** begin DATA PROVIDED **
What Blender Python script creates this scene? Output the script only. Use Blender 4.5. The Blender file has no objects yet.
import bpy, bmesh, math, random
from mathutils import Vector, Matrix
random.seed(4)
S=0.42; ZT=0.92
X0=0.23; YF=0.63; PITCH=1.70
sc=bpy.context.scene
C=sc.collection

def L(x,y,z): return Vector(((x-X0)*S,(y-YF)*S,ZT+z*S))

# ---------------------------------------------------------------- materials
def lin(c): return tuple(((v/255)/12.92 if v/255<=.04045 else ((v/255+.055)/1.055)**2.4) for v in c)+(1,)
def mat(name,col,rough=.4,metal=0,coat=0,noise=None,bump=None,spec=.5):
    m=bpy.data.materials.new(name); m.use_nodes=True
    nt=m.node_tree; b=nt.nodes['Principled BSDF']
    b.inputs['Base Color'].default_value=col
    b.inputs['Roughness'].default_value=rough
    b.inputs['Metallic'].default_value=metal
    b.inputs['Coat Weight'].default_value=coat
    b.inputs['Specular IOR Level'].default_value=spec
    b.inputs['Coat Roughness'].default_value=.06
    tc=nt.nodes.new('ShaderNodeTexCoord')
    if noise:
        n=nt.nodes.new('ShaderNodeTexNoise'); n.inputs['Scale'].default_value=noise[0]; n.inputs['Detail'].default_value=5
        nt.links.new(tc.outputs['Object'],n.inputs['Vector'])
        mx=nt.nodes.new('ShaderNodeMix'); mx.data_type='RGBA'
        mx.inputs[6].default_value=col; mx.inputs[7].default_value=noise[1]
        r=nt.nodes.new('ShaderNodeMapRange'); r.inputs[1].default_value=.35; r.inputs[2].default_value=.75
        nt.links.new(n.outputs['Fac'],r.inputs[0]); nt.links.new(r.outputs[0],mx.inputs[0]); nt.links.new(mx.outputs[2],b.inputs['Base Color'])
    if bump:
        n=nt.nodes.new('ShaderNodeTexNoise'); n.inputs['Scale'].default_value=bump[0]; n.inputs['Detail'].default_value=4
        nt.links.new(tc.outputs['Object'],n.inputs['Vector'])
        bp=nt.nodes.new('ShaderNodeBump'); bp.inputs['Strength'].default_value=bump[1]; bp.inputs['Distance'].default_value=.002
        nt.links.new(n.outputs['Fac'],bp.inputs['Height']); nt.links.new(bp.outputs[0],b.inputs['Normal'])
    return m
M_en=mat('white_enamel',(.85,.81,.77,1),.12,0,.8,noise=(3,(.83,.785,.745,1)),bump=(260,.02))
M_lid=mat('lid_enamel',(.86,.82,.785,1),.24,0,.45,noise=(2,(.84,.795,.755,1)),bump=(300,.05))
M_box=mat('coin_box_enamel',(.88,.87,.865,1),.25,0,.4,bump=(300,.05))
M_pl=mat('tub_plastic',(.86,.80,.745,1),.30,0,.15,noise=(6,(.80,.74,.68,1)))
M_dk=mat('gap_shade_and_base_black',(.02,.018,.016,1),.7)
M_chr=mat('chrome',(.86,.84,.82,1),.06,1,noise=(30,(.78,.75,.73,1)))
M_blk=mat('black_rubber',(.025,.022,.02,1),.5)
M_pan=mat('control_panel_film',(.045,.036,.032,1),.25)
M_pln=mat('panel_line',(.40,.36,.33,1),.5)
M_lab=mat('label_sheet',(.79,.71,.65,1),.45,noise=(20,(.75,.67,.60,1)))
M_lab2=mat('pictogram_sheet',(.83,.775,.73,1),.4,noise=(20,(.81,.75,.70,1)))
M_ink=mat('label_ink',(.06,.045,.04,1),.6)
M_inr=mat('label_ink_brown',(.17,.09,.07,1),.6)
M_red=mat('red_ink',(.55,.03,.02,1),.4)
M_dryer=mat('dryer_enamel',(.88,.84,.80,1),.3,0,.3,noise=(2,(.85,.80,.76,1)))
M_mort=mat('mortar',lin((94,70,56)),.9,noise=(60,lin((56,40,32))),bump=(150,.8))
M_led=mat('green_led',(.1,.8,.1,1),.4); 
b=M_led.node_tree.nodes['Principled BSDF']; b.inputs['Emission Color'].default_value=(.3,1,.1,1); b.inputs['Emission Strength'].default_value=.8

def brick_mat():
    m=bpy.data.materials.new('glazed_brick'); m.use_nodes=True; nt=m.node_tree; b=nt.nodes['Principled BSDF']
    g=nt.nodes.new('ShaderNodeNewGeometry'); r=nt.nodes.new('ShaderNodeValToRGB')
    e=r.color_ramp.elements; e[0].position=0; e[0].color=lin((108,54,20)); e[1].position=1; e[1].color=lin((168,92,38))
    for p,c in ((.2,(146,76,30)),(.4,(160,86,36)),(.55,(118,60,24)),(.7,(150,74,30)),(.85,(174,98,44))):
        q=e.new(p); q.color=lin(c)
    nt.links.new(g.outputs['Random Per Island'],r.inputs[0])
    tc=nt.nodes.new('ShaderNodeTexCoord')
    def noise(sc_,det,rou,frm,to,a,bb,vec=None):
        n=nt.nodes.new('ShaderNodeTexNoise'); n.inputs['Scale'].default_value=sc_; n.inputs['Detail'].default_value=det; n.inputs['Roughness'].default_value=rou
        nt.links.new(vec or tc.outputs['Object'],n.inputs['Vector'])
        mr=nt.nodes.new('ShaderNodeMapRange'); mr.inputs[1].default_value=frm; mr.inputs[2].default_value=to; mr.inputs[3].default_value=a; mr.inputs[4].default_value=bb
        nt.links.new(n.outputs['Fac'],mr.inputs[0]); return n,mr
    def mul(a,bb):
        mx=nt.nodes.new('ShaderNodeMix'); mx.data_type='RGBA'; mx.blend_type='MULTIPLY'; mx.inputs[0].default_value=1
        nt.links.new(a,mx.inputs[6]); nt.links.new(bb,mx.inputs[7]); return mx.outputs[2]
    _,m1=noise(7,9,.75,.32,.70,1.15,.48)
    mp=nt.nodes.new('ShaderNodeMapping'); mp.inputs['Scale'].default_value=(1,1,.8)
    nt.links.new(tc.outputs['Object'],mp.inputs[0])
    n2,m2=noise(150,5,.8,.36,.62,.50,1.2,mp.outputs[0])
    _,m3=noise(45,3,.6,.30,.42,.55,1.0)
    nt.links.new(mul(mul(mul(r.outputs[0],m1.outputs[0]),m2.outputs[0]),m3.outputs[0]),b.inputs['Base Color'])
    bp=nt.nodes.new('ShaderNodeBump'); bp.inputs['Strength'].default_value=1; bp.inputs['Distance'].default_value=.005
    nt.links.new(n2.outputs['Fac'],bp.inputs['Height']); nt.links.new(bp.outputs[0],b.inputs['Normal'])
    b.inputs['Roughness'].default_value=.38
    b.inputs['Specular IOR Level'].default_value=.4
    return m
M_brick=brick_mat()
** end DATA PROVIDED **
Give the lines again, exactly as they stand, from the beginning of the data through the line with "def L(x,y,z): return".

What Blender Python script creates this scene? Output the script only. Use Blender 4.5. The Blender file has no objects yet.
import bpy, bmesh, math, random
from mathutils import Vector, Matrix
random.seed(4)
S=0.42; ZT=0.92
X0=0.23; YF=0.63; PITCH=1.70
sc=bpy.context.scene
C=sc.collection

def L(x,y,z): return Vector(((x-X0)*S,(y-YF)*S,ZT+z*S))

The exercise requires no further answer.